Andiamo in Texas, entriamo in casa di Olivia, una madre single (Patricia Arquette) che per riuscire a dare un futuro migliore ai  figli (e a prendere l’agognata laurea) riporta tutti a Houston, la sua città natale. I bambini si chiamano Mason, il più piccolo, e Tammy, la maggiore. I due sono piuttosto affiatati, il che evita l’insorgere di problemi e gelosie entro le mura domestiche.

Vediamo i ragazzi affrontare la scuola, le nuove vite dei genitori, i matrimoni della madre, gli screzi mentre entrano nella pre-adolescenza e come raggiungano l’età adulta. Uno spaccato di quotidianità, di abitudini che cambiano col passare degli anni. Difronte abbiamo la gente come noi, l’America c.d. normale. In scena inizialmente ci sono solo i videogames, poi irrompono i cercapersone e i cellulari, sino al trionfo degli iPhone, vero must degli ultimi anni. E la musica, che va oltre il mero sottofondo, ci aiuta a ripercorre l’arco di una intera generazione.

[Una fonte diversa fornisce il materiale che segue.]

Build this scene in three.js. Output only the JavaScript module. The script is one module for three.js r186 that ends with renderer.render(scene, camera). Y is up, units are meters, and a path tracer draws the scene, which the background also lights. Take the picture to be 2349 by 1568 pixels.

Anche in questo film il regista non dimentica nessuna delle caratteristiche che lo contraddistinguono: quella avvolgente fotografia color miele che addolcisce ogni scontro; le inquadrature che non fanno sconti alle rughe degli interpreti; e la parola che trionfa, fondamentale e determinante nelle vite di tutti. I dialoghi sono ricchi e appaganti, ogni singolo lemma ė scelto con cura, e i primi piani rendono intrigante anche una comune conversazione, perché Linklater, in un modo o nell’altro, dentro quegli spazi ristretti riesce sempre a portarci.

Viviamo in simbiosi coi protagonisti e confondiamo le loro esperienze con le nostre, i discorsi e i pensieri ci appartengono. Mai come questa volta ho visto una platea strabiliata. Il film è lungo, dura ben tre ore, ma se non fosse stato per un certo languorino subentrato sul finale, non si sarebbero percepite. Quello a cui abbiamo assistito è un (capo)lavoro che è andato oltre ogni aspettativa: dopo la trilogia “Before…”, serie di pellicole con i medesimi attori girate in anni diversi, qui il regista ha fatto di più: ha richiamato il cast ogni anno dal 2002 al 2013 per catturare l’invecchiamento degli interpreti (soprattutto del protagonista che all’inizio della storia aveva solo 7 anni e sarebbe inevitabilmente cambiato) e dare vita ad una singola pellicola.

A dir poco incredibile! In sole tre ore ci scorrono dodici anni di vita di un ragazzino, tutta la sua reale evoluzione è compressa in quei fotogrammi, ma non crediate sia un documentario. Al contrario, questo è, e rimane sempre, un’opera di finzione, con battute studiate e interpretate. Ulteriore plus che ci fa tifare a gran voce per l’Orso d’Oro! Linklater è Linklater, però qui ha superato se stesso e di gran lunga i colleghi.